• Stored rows:
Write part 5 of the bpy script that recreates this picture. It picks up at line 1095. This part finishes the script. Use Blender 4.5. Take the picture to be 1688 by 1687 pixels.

--

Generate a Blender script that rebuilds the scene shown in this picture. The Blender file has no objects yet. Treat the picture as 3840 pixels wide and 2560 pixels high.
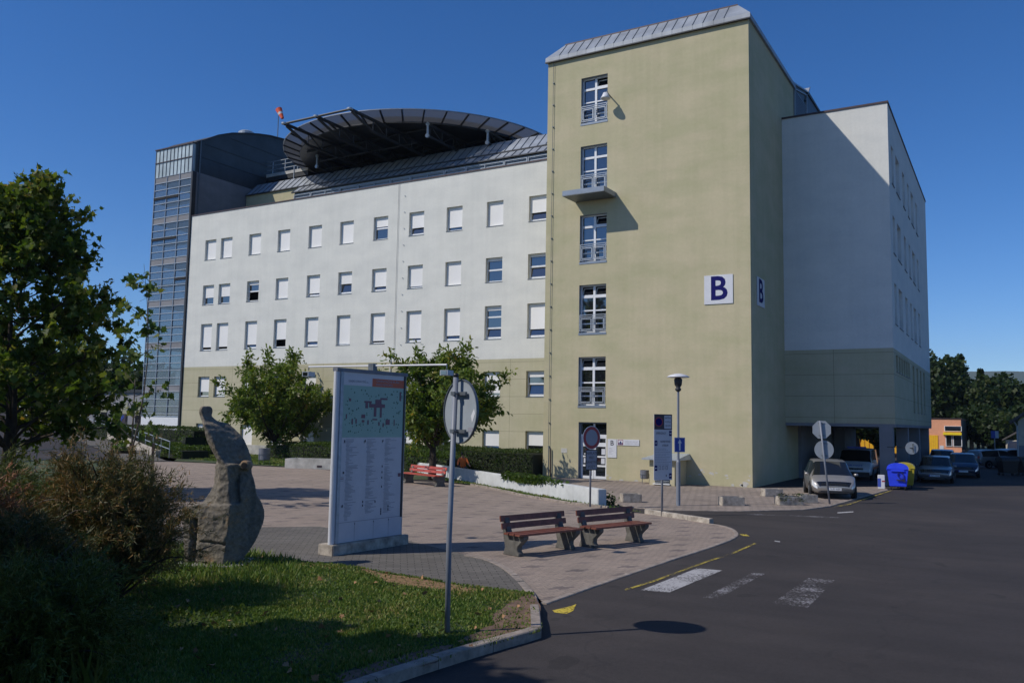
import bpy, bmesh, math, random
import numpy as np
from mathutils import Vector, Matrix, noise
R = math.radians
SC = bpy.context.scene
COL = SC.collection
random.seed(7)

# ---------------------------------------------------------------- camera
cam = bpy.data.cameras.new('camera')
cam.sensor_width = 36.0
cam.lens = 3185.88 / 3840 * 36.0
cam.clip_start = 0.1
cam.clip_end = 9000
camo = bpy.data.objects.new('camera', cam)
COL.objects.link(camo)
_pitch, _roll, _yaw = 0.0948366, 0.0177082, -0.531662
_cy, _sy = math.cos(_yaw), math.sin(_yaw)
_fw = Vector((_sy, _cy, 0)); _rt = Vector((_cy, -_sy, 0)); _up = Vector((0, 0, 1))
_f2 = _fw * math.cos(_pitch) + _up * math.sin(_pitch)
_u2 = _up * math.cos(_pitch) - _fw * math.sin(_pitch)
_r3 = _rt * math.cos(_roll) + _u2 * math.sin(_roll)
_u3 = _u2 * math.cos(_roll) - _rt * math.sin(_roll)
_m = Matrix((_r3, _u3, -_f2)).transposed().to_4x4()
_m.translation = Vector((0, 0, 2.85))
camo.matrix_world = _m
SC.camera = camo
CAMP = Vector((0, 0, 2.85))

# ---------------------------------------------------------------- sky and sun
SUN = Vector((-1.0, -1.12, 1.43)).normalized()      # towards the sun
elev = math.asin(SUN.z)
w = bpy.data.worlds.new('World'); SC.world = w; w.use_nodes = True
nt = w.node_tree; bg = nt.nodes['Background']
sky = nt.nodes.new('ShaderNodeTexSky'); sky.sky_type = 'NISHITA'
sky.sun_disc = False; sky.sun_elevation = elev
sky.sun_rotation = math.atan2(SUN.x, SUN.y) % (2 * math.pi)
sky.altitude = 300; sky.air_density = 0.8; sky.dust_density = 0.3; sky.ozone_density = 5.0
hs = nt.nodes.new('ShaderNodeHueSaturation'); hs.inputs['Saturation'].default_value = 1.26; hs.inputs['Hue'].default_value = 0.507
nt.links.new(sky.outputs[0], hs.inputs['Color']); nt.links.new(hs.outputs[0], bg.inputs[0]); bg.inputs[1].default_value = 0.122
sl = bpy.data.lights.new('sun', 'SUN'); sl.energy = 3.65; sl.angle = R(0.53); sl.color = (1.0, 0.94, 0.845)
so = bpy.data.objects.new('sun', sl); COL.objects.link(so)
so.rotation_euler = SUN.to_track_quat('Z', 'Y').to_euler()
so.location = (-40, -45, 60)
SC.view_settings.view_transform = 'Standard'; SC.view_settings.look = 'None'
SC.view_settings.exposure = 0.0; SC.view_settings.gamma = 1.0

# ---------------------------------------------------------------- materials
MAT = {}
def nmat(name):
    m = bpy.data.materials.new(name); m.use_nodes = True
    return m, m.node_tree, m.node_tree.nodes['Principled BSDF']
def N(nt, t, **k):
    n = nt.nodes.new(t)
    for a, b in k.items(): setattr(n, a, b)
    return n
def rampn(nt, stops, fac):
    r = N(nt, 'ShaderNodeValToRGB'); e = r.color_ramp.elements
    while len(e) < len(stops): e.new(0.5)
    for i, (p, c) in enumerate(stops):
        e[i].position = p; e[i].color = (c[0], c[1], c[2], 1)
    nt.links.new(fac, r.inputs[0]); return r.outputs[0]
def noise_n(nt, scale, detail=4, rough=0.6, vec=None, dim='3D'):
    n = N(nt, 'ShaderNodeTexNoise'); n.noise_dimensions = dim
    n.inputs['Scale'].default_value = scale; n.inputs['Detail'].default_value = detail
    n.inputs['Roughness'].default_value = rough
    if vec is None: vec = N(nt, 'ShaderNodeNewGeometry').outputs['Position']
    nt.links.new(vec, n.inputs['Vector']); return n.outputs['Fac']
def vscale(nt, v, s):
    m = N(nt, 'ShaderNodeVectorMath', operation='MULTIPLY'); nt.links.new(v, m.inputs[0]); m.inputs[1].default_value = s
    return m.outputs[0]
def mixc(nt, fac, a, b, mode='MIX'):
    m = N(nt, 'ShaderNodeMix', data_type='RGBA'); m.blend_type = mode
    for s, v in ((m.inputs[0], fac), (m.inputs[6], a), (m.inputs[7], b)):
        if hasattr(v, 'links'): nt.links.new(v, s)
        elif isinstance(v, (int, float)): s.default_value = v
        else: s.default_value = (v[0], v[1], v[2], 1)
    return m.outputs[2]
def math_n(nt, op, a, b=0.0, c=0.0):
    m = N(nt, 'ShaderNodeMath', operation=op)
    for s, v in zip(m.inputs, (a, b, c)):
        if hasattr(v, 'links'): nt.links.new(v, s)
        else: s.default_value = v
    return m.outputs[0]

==

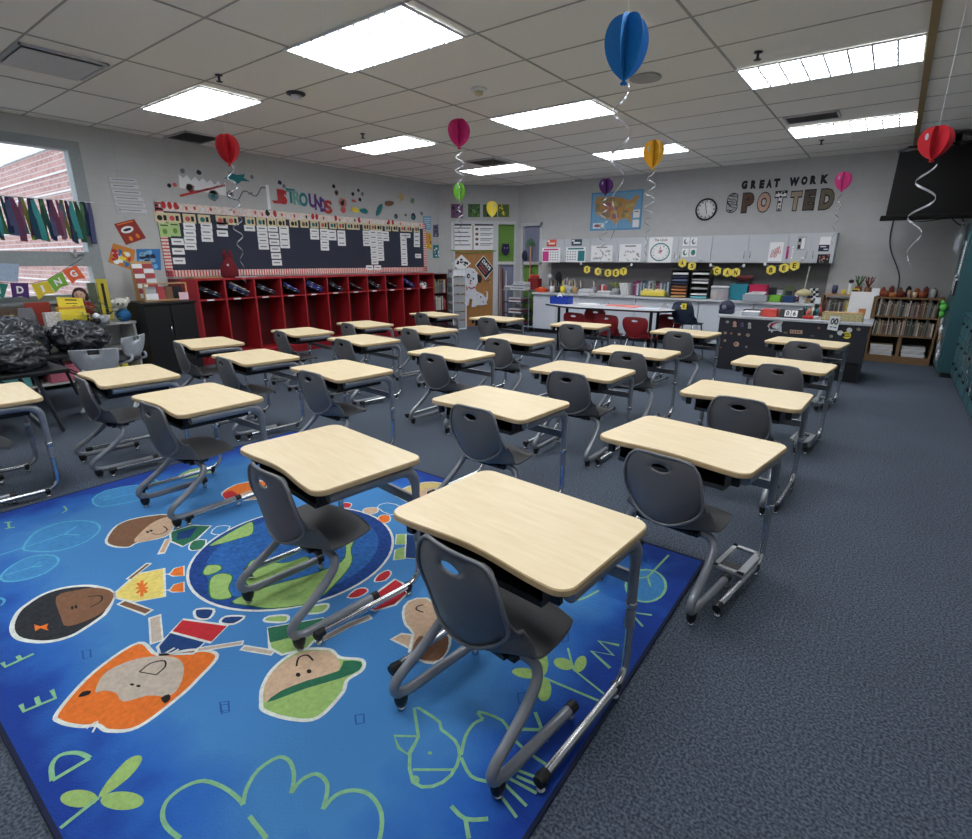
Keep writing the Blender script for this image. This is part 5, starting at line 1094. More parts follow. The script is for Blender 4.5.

• Task brief: Copy and report every line where the word "part" is present.

• Full output:
Write part 5 of the bpy script that recreates this picture. It picks up at line 1095. This part finishes the script. Use Blender 4.5. Take the picture to be 1688 by 1687 pixels.
Keep writing the Blender script for this image. This is part 5, starting at line 1094. More parts follow. The script is for Blender 4.5.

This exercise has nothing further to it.